━━ Material provided ━━
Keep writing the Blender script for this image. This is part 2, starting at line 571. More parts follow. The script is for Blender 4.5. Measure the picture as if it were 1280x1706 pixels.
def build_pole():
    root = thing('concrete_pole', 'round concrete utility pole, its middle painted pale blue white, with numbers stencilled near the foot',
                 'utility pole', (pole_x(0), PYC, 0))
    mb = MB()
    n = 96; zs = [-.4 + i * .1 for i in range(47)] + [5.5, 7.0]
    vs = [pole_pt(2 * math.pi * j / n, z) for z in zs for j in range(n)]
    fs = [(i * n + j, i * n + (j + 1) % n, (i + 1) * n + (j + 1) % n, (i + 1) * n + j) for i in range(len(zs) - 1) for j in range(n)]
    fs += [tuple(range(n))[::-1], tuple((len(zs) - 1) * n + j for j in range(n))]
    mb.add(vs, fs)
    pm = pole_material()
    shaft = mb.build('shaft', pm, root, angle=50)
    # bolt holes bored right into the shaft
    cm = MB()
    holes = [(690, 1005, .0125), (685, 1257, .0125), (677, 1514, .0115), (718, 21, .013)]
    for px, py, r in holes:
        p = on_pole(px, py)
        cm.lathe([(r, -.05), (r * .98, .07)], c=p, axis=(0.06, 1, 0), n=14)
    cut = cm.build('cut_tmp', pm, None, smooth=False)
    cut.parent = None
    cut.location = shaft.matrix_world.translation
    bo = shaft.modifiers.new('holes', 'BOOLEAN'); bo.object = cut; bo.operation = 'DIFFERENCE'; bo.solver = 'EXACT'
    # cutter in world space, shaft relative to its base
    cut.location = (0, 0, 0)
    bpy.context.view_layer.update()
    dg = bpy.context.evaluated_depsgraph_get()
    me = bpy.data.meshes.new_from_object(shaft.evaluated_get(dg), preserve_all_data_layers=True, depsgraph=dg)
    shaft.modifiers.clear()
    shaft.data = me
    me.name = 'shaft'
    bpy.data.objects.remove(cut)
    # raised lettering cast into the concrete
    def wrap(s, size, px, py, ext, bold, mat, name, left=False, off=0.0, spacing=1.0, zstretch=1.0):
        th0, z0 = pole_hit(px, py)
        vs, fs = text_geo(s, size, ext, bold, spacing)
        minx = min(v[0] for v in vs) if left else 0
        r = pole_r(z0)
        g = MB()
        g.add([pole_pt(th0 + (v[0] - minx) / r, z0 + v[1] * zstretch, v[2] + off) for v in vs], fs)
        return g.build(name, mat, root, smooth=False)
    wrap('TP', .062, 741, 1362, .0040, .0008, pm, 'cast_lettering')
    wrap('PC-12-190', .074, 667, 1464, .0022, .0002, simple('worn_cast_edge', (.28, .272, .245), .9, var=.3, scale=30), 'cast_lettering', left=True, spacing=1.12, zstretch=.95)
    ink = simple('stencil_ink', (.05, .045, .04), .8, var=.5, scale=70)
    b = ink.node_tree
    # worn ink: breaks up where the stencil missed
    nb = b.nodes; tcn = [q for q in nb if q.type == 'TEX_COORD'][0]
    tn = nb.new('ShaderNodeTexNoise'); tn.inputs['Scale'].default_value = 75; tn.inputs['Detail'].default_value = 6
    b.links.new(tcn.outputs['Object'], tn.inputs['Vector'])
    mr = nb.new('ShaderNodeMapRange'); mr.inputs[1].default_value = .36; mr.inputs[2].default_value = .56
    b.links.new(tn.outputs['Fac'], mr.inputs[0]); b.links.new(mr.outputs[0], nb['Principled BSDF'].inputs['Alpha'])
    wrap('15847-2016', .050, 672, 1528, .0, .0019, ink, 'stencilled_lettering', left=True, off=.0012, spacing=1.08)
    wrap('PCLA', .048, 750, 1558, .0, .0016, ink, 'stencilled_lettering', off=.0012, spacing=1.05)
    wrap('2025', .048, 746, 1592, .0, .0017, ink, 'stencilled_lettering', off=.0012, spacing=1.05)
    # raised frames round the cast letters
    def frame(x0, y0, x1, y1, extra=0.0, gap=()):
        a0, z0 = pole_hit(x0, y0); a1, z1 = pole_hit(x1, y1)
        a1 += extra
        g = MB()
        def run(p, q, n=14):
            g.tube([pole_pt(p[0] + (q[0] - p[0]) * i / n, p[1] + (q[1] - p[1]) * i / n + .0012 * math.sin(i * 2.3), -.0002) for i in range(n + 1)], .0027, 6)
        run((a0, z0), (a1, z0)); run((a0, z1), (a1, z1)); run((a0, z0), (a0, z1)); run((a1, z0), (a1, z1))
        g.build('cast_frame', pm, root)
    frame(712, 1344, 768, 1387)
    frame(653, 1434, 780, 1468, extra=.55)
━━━
## Set problem
Give an exact repetition of all the material.

## Output below
Keep writing the Blender script for this image. This is part 2, starting at line 571. More parts follow. The script is for Blender 4.5. Measure the picture as if it were 1280x1706 pixels.
def build_pole():
    root = thing('concrete_pole', 'round concrete utility pole, its middle painted pale blue white, with numbers stencilled near the foot',
                 'utility pole', (pole_x(0), PYC, 0))
    mb = MB()
    n = 96; zs = [-.4 + i * .1 for i in range(47)] + [5.5, 7.0]
    vs = [pole_pt(2 * math.pi * j / n, z) for z in zs for j in range(n)]
    fs = [(i * n + j, i * n + (j + 1) % n, (i + 1) * n + (j + 1) % n, (i + 1) * n + j) for i in range(len(zs) - 1) for j in range(n)]
    fs += [tuple(range(n))[::-1], tuple((len(zs) - 1) * n + j for j in range(n))]
    mb.add(vs, fs)
    pm = pole_material()
    shaft = mb.build('shaft', pm, root, angle=50)
    # bolt holes bored right into the shaft
    cm = MB()
    holes = [(690, 1005, .0125), (685, 1257, .0125), (677, 1514, .0115), (718, 21, .013)]
    for px, py, r in holes:
        p = on_pole(px, py)
        cm.lathe([(r, -.05), (r * .98, .07)], c=p, axis=(0.06, 1, 0), n=14)
    cut = cm.build('cut_tmp', pm, None, smooth=False)
    cut.parent = None
    cut.location = shaft.matrix_world.translation
    bo = shaft.modifiers.new('holes', 'BOOLEAN'); bo.object = cut; bo.operation = 'DIFFERENCE'; bo.solver = 'EXACT'
    # cutter in world space, shaft relative to its base
    cut.location = (0, 0, 0)
    bpy.context.view_layer.update()
    dg = bpy.context.evaluated_depsgraph_get()
    me = bpy.data.meshes.new_from_object(shaft.evaluated_get(dg), preserve_all_data_layers=True, depsgraph=dg)
    shaft.modifiers.clear()
    shaft.data = me
    me.name = 'shaft'
    bpy.data.objects.remove(cut)
    # raised lettering cast into the concrete
    def wrap(s, size, px, py, ext, bold, mat, name, left=False, off=0.0, spacing=1.0, zstretch=1.0):
        th0, z0 = pole_hit(px, py)
        vs, fs = text_geo(s, size, ext, bold, spacing)
        minx = min(v[0] for v in vs) if left else 0
        r = pole_r(z0)
        g = MB()
        g.add([pole_pt(th0 + (v[0] - minx) / r, z0 + v[1] * zstretch, v[2] + off) for v in vs], fs)
        return g.build(name, mat, root, smooth=False)
    wrap('TP', .062, 741, 1362, .0040, .0008, pm, 'cast_lettering')
    wrap('PC-12-190', .074, 667, 1464, .0022, .0002, simple('worn_cast_edge', (.28, .272, .245), .9, var=.3, scale=30), 'cast_lettering', left=True, spacing=1.12, zstretch=.95)
    ink = simple('stencil_ink', (.05, .045, .04), .8, var=.5, scale=70)
    b = ink.node_tree
    # worn ink: breaks up where the stencil missed
    nb = b.nodes; tcn = [q for q in nb if q.type == 'TEX_COORD'][0]
    tn = nb.new('ShaderNodeTexNoise'); tn.inputs['Scale'].default_value = 75; tn.inputs['Detail'].default_value = 6
    b.links.new(tcn.outputs['Object'], tn.inputs['Vector'])
    mr = nb.new('ShaderNodeMapRange'); mr.inputs[1].default_value = .36; mr.inputs[2].default_value = .56
    b.links.new(tn.outputs['Fac'], mr.inputs[0]); b.links.new(mr.outputs[0], nb['Principled BSDF'].inputs['Alpha'])
    wrap('15847-2016', .050, 672, 1528, .0, .0019, ink, 'stencilled_lettering', left=True, off=.0012, spacing=1.08)
    wrap('PCLA', .048, 750, 1558, .0, .0016, ink, 'stencilled_lettering', off=.0012, spacing=1.05)
    wrap('2025', .048, 746, 1592, .0, .0017, ink, 'stencilled_lettering', off=.0012, spacing=1.05)
    # raised frames round the cast letters
    def frame(x0, y0, x1, y1, extra=0.0, gap=()):
        a0, z0 = pole_hit(x0, y0); a1, z1 = pole_hit(x1, y1)
        a1 += extra
        g = MB()
        def run(p, q, n=14):
            g.tube([pole_pt(p[0] + (q[0] - p[0]) * i / n, p[1] + (q[1] - p[1]) * i / n + .0012 * math.sin(i * 2.3), -.0002) for i in range(n + 1)], .0027, 6)
        run((a0, z0), (a1, z0)); run((a0, z1), (a1, z1)); run((a0, z0), (a0, z1)); run((a1, z0), (a1, z1))
        g.build('cast_frame', pm, root)
    frame(712, 1344, 768, 1387)
    frame(653, 1434, 780, 1468, extra=.55)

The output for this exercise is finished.